Les clans s’ouvrent, ainsi que les mentalités

Le Nord et sa ruralité ont évolué, d’après cet observateur. Le cercle fermé dans lequel s’épanouit Jan Berlo est en train de se modifier. «Le marché immobilier amène les gens à bouger vers le nord. Les clans s’ouvrent, ainsi que les mentalités.» Des façons de penser moins conservatrices et plus ouvertes. Ces bouleversements vont de pair avec les avancées technologiques.

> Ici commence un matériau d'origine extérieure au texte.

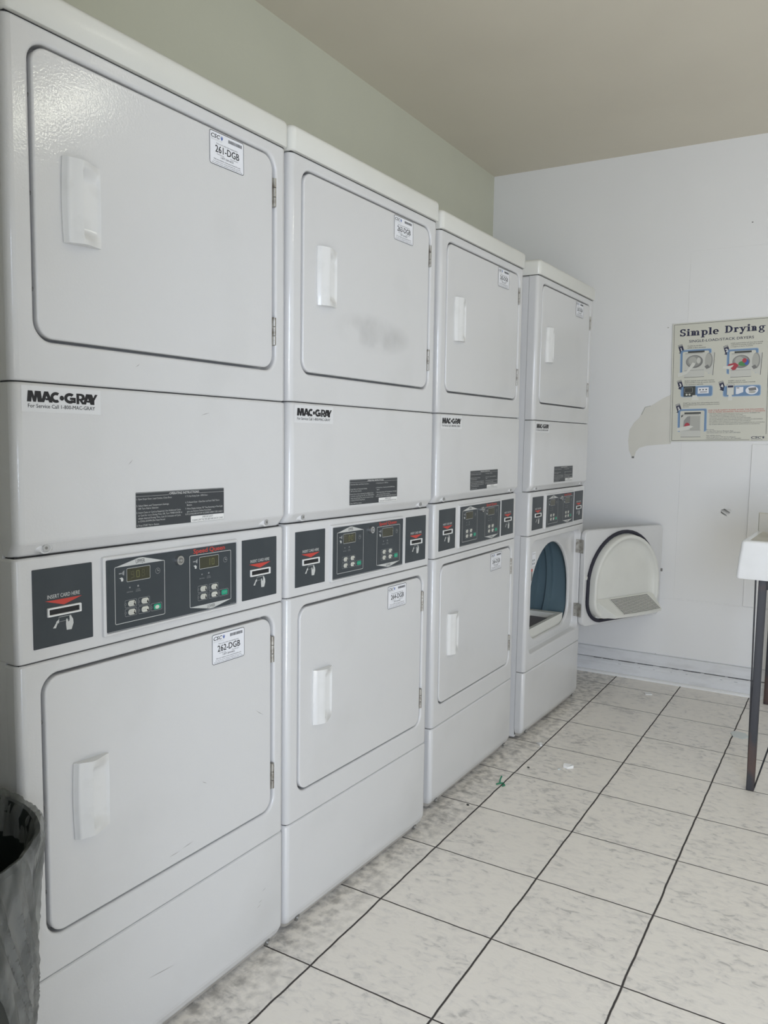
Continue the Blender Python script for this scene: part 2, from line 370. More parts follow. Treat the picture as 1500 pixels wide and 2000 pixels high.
wl = MB(); a0, a1 = wall_y(XB - 0.2), wall_y(3.9)
wl.add([(XB - 0.2, a0, 0), (3.9, a1, 0), (3.9, a1 + .15, 0), (XB - 0.2, a0 + .15, 0), (XB - 0.2, a0, CH), (3.9, a1, CH), (3.9, a1 + .15, CH), (XB - 0.2, a0 + .15, CH)],
       [(0, 1, 5, 4), (1, 2, 6, 5), (2, 3, 7, 6), (3, 0, 4, 7), (4, 5, 6, 7), (3, 2, 1, 0)], 'paint_left')
tag(wl.build('wall_left'), kind='structure')
# far wall and everything fixed to it is drawn in a frame facing -y, then turned to face the camera
FW = math.atan(0.0394)
def far_obj(mb, name, kind='structure', parent=None):
    o = mb.build(name, parent)
    if not parent: o.location = (far_x(0.0), 0.0, 0.0); o.rotation_euler = (0, 0, -PI / 2 + FW)
    if kind: tag(o, kind=kind)
    return o
# in this frame: x = -y of the room (to the right in the picture), z up, y<0 in front of the wall
wf = MB(); wf.box(-1.1, 3.2, 0, 0.15, 0, CH, 'paint_far'); wfo = far_obj(wf, 'wall_far')
pt = MB(); pp = [(0.058, 1.165), (0.042, 1.20), (0.036, 1.25), (0.040, 1.306), (0.062, 1.345), (0.088, 1.372), (0.100, 1.40), (0.115, 1.424), (0.140, 1.430), (0.161, 1.443), (0.20, 1.468), (0.25, 1.492), (0.25, 1.238), (0.19, 1.233), (0.13, 1.226), (0.095, 1.215), (0.078, 1.196), (0.070, 1.165)]
pt.add([(a, -0.0008, b) for a, b in pp], [tuple(range(len(pp)))[::-1]], 'paint_patch')
pt.line(0.098, 1.385, 0.114, 1.424, 0.004, -0.0012, 'pic_gray'); pt.line(0.114, 1.424, 0.142, 1.431, 0.003, -0.0012, 'pic_gray'); pt.rect(0.0575, 0.070, 1.160, 1.170, -0.0016, 'pic_gray_dark')
far_obj(pt, 'paint_patch', None, wfo)
for cx, cz, rr_, mt in ((0.525, 0.540, 0.005, 'print_black'), (0.225, 0.143, 0.004, 'pic_black'), (0.666, 0.148, 0.004, 'pic_black'), (0.572, 2.298, 0.004, 'pic_gray_dark'), (0.584, 1.87, 0.005, 'pic_gray_dark'), (0.584, 1.191, 0.004, 'pic_gray_dark'), (0.209, 1.823, 0.004, 'pic_gray')):
    q = MB(); q.circle(cx, cz, rr_, -0.0009, mt, 10, rr_ * 0.7); far_obj(q, 'nail_hole', None, wfo)
q = MB(); q.add([(0.505, -0.001, 0.90), (0.53, -0.001, 0.885), (0.548, -0.001, 0.905), (0.548, -0.001, 0.92), (0.52, -0.001, 0.922), (0.503, -0.001, 0.915)], [tuple(range(6))], 'print_white'); far_obj(q, 'scuffed_spot', None, wfo)
# panels and boards of the far wall
def board(name, x0, x1, y0, y1, z0, z1, b, mat): q = MB(); q.bbox(x0, x1, y0, y1, z0, z1, b, mat, 2); return far_obj(q, name)
board('trim_1', 0.301, 3.0, -0.0010, 0.004, 0.4445, 2.19, 0.001, 'paint_far')
board('trim_2', 0.628, 1.9, -0.007, 0.004, 0.445, 1.243, 0.0015, 'paint_far')
board('trim_3', -0.7, 3.0, -0.0035, 0.004, 0.142, 0.4405, 0.0008, 'paint_far')
board('trim_4', -0.7, 3.0, -0.014, 0.004, 0.080, 0.139, 0.003, 'paint_trim')
q = MB(); prof = [(0.0, 0.0), (-0.026, 0.0), (-0.026, 0.052), (-0.022, 0.058), (-0.022, 0.066), (-0.017, 0.072), (-0.012, 0.0775), (0.0, 0.0775)]
q.add([(x, a, b) for x in (-0.7, 3.0) for a, b in prof], [(j, j + 1, 8 + j + 1, 8 + j)[::-1] for j in range(7)] + [tuple(range(8)), tuple(range(15, 7, -1))], 'paint_trim')
far_obj(q, 'baseboard_far')
q = MB(); q.add([(x, a, b) for x in (-0.7, 3.0) for a, b in ((-0.026, 0), (-0.044, 0.0), (-0.042, 0.007), (-0.036, 0.012), (-0.026, 0.014))], [(j, j + 1, 5 + j + 1, 5 + j)[::-1] for j in range(4)], 'paint_far')
far_obj(q, 'trim_5')
q = MB()
random.seed(3)
for k in range(16):
    x = -0.1 + k * 0.055 + random.random() * 0.03; q.line(x, 0.078 + random.random() * .001, x + 0.03 + random.random() * 0.03, 0.0785 + random.random() * .001, 0.0022 + random.random() * 0.0015, -0.0150, 'trim_crack')
for k in range(7):
    x = -0.02 + k * 0.10 + random.random() * 0.07; z = 0.0608 + random.random() * 0.002; q.line(x, z, x + 0.004 + random.random() * 0.018, z, 0.0013, -0.0235, 'trim_crack')
far_obj(q, 'crack', None, wfo)
# right wall with a wide window, rear wall with an open entrance (both beside / behind the camera)
q = MB()
q.box(XB - .2, 3.8, YR - .15, YR, 0, 0.7, 'paint_other'); q.box(XB - .2, 3.8, YR - .15, YR, 2.2, CH, 'paint_other')
q.box(XB - .2, -0.6, YR - .15, YR, 0.7, 2.2, 'paint_other'); q.box(2.4, 3.8, YR - .15, YR, 0.7, 2.2, 'paint_other')
tag(q.build('wall_right'), kind='structure')
q = MB()
for x in (-0.6, 0.38, 1.37, 2.36): q.box(x, x + 0.04, YR - 0.10, YR - 0.05, 0.7, 2.2, 'steel')
q.box(-0.6, 2.4, YR - .10, YR - .05, 0.7, 0.74, 'steel'); q.box(-0.6, 2.4, YR - .10, YR - .05, 2.16, 2.2, 'steel')
tag(q.build('window_1'), kind='structure')
q = MB()
q.box(-0.66, -0.54, -0.79, 0.66, 0, CH, 'paint_other'); q.box(-1.10, -0.98, YR - .15, -2.75, 0, CH, 'paint_other'); q.box(-1.10, -0.98, -2.75, -0.70, 2.15, CH, 'paint_other'); q.box(-1.10, -0.54, -0.79, -0.67, 0, CH, 'paint_other')  # unseen near stub is lengthened to block light from the nearest dryer's side
tag(q.build('wall_rear'), kind='structure')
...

Chats, applis et sites de rencontre offrent de nouveaux moyens pour sortir de l’isolement induit par la ruralité, sans avoir à monter dans un bus, un train ou une voiture.

Un changement d’état civil
simplifié depuis 2018

En juillet 2018, le projet (n° 7146) de loi «relative à la modification de la mention du sexe et du ou des prénoms à l’état civil et portant modification du Code civil» était largement approuvé à la Chambre. Elle permet à une personne transgenre de modifier son sexe et son prénom à l’état civil en effectuant une demande écrite et sur présentation de certaines pièces (acte de naissance, casier judiciaire, etc). Pour obtenir ce changement, il suffit de correspondre à un des critères suivants prouvant que la personne ne correspond pas au sexe mentionné à l’état civil :

– Le fait qu’elle se présente publiquement comme appartenant au sexe revendiqué;
– Le fait qu’elle soit connue sous le sexe revendiqué de son entourage familial, amical, professionnel ou associatif;
– Le fait qu’elle ait obtenu le changement de son prénom afin qu’il corresponde au sexe revendiqué.

Concernant les mineurs, un accord des parents est nécessaire. Dans le cas contraire, la demande peut être adressée au tribunal d’arrondissement, qui tranchera dans l’intérêt de l’enfant. Quant aux mineurs de moins de cinq ans, il faut recourir à une requête au tribunal d’arrondissement.